Migration from India:
In the 19th Century, Lakhs of Indian and Chinese workers went to work on plantations, in mines, and on road and railway construction projects around the world as indentured labourers. Most of them are from the United Provinces (present Uttar Pradesh), Bihar, Central India and the dry districts of Tamil Nadu.
These labourers mainly went to various destinations, such as:
- Caribbean islands (mainly Trinidad, Guyana & Surinam), Mauritius & Fiji.
- Close home, Tamil migrants went to Ceylon & Malaya.
- They were also recruited for tea plantations in Assam.
How were the indentured labourers recruited?
Recruitments were done by agents engaged by employers who were paid a small commission. Many agreed to take work, hoping to escape poverty or oppression in their home villages.
- They tempted the prospects with false info about the final destination, modes of travel, nature of work, and living-working conditions.
- Often, people were not even told that they were to embark on a long sea voyage.
- Sometimes, unwilling migrants were forcefully abducted.
The result was that by the end of the 19th Century, indentured had been described as a ‘new system of slavery’. On arrival, living conditions were harsh, with few legal rights.
In such a situation, workers discovered their own way of survival. Some escaped to the wild, though they had to face severe punishment if caught. Others developed new forms of individual and collective self-expression, blending different cultural forms, old and new. For example:
- In Trinidad, the Annual Muharram procession was transformed into a riotous carnival called Hosay (named after Imam Hussain) in which workers of all races & religions joined.
- Protest of religion Rastafarianism (made famous by Jamaican Reggae star Bob Marley)

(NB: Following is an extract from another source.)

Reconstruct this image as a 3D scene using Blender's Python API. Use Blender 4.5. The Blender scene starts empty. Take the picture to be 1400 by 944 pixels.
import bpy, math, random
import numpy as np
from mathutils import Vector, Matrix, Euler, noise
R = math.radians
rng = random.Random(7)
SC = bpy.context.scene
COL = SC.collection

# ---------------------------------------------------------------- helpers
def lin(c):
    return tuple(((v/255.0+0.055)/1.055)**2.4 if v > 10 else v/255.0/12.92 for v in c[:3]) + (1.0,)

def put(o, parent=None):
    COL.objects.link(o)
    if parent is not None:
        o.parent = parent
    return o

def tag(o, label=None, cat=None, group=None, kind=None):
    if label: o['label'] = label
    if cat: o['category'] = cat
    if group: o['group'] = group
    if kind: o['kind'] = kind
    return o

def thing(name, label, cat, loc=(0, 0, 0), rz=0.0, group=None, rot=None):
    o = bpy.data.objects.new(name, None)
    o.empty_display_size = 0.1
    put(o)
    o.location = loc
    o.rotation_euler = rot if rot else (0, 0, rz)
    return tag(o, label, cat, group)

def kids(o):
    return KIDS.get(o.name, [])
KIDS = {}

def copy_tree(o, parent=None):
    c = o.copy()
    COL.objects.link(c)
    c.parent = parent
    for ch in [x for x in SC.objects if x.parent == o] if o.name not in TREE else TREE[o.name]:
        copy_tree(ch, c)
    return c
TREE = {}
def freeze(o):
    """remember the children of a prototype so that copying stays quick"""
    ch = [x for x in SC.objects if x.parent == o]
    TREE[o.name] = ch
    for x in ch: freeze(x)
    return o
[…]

- ‘Chutney music‘, popular in Trinidad & Guyana, is another creative contemporary expression of the post-indenture experience.
Most indentured workers stayed on after their contracts ended or returned to their homes after a short spell in India.
From the 20th Century, Indian nationalists began opposing the system as abusive and cruel. It was abolished in 1921, but its social impact is still felt. Several decades afterwards, descendants of Indian indentured workers, often thought of as ‘coolies’, remained an uneasy minority in the Caribbean islands. Some of the Noble Prize winners VS Naipaul’s early novels capture their sense of loss & alienation.
British policy on Press freedom
The modern press started developing in India with the introduction of the printing press by the British. Charles Metcalfe, known as the liberator of the Indian press, freed the restriction on the press in 1835.
The educated Indians immediately realised the importance of the press in forming public opinion and influencing government policies through criticism and censure.
The press gradually became an important weapon of freedom fighters. The use of the press by nationalists to arouse national consciousness turned the British against the Indian press and led to the passage of the Vernacular Press Act of 1878. This put serious restrictions on the freedom of Indian-language newspapers.
Due to vehement opposition, Lord Rippon finally repealed it in 1882. After 1905, aggressive boycotts and Swadeshi protests resulted in the passing of restrictive press regulations in 1908 and 1910.